Wells Fargo (WFC) Acquisition List: How About Wachovia (WB)?

Wells Fargo (WFC) posted strong Q2 results on Wednesday, shocking analysts and contributing to a 33% surge in the stock. Consequently, WFC now has a market cap almost as large as Citi’s (WFC surpassed Citi before the latter rallied this morning on its own strong Q2 results).

Peter Eavis, at Heard On The Street, argues that Wells Fargo should use its high valuation to snatch up lenders, especially regional lenders, that are now trading at record lows:

The play-it-safe approach to deals has benefited Wells Fargo over the past decade. But at some point, prices will get tempting. And the bank has a valuation rivals would kill for. Using second-quarter numbers, the stock trades at 1.9 times its second-quarter book value. Bank of America, in contrast, trades at a little more than 70% of its first-quarter book value.

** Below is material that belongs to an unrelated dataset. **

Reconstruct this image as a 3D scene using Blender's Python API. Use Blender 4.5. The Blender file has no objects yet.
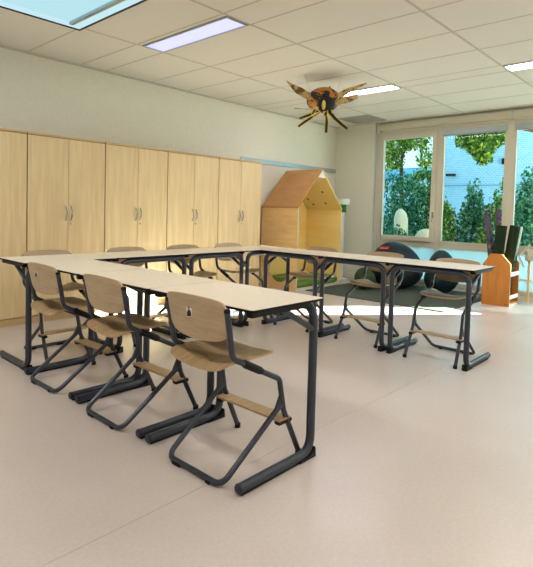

Some regional banks trade even more cheaply than that. Wachovia, for instance, trades at a third of its first-quarter book value. In the coming months, the extent of regional-bank problems could become more visible and, if their valuations remain cheap, acquirers will move in. If Wells Fargo is still flying high, it could clean up.

The problem here is that most regional banks are heavily exposed to prime mortgages, and just as sub-prime-linked assets appear to be bottoming out, prime mortgages are deteriorating rapidly. Jamie Dimon, and Citi CFO Gary Crittenden both expect losses in prime to mount. If WFC really does want to go on a shopping spree, it may be prudent to wait for housing to bottom.

But assuming WFC finally does decide to pull the trigger, Wachovia (WB) might not be a bad target. A Wells-Wachovia merger was the talk of the town before WB’s near-catastrophic takeover of Golden West. Since then, Wachovia share price has tumbled. WB’s current market cap and enterprise value are $27.5 billion and $158 billion respectively, less than a third of WFC’s valuation. Wachovia hasn’t been this cheap since 1991. If Wells is willing to bet that Wachovia’s books are clean enough to justify a takeover, now might be as good a time as any.